The fact was that it took far too long to do anything in NetObjects Fusion. Although I had
other important projects to do, I rebuilt the whole Web site, including the most difficult thing,
making it look anything like stylish by the standards of 2008, in about a day's work.
And I know that Trellix will give me a lot more natural and direct interface.
Well, if you wanted looks, "this ain't the place."
Worse than the appearance problem, though, is that in NetObjects Fusion it is hard to see
just where you really are in the site. The editor's navigation tools are not good enough.
At first, if you look, it seems that Trellix and Fusion have the same basic tool: a hierarchical
chart or map. But with Trellix, the map is right there, easy to manipulate. Admittedly, Trellix's
navigation buttons and lists are pretty drab compared to what you get with Fusion, but they
are also far easier to create and use. When you are editing in Trellix, the navigation structure
works essentially exactly the same as it will when you publish the site.
This is vital. Not only should a device have good affordances, it should also have honest
affordances. When you pick up a coffee mug by the handle, the handle works (or should
work, if the mug's not broken) exactly as you expect. Moreover, the handle stays put and is
available again when you need it.
The same should always be true of any software: when you manipulate something, the entry
to the task should look and act exactly as you think it looks and acts.
This is true in Trellix.
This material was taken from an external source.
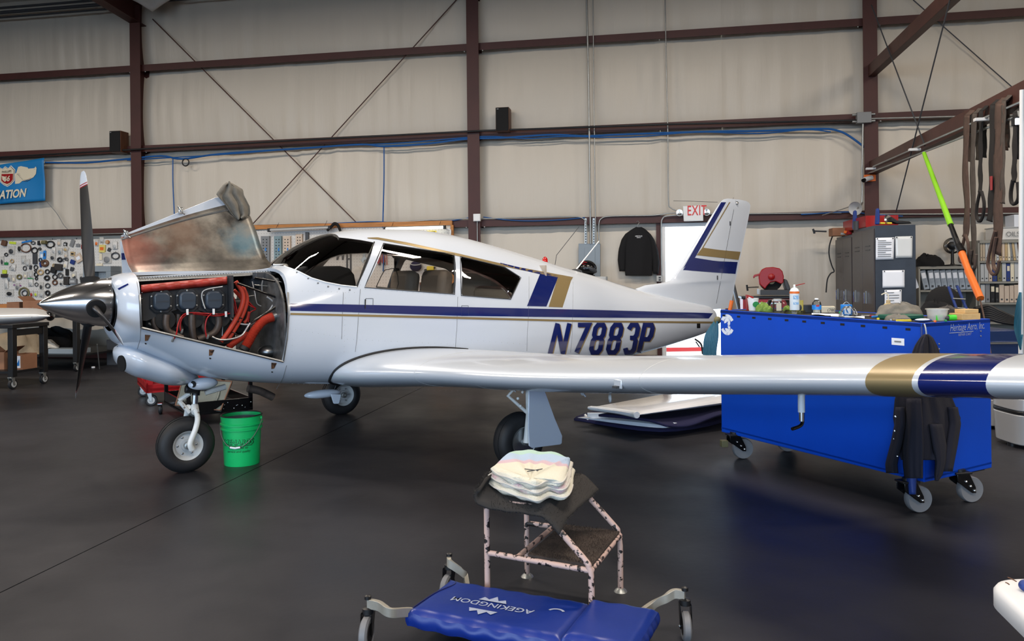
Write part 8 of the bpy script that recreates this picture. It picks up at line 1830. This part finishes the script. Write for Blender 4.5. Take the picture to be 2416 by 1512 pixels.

If your cursor is somewhere, you can type there. Not so in NetObjects
Fusion. If your cursor is in the middle of a page, you can't necessarily type there - probably
you have to go through the extra step of putting a "text" frame in the page. Even then, in
Trellix you can drag and drop a URL directly from your favorite Web browser (well, most of
them; I seem to recall that there's something wrong with older versions of Opera, but who
cares?) into your typed paragraph, and you get the correct result. "In theory," as the phrase
goes, you can do the same thing with NetObjects Fusion, but it is sure hard to bring off.
Creating a link in Fusion takes about ten times more time than it does in Trellix.
This consideration, that affordances should be honest and stable, is true in many areas of life.
Have you ever had a personal relationship with a person who is "sensitive" or just plain
"snarly?" You say one thing to that person at one time, and you get a certain reaction. Try it
again under apparently identical circumstances, and you get your head bitten off. Or try your
old car that's on its last legs - it used to be true that when you put your foot on the brake
pedal, the car slowed down or even stopped. Now the brakes don't work ... Oops!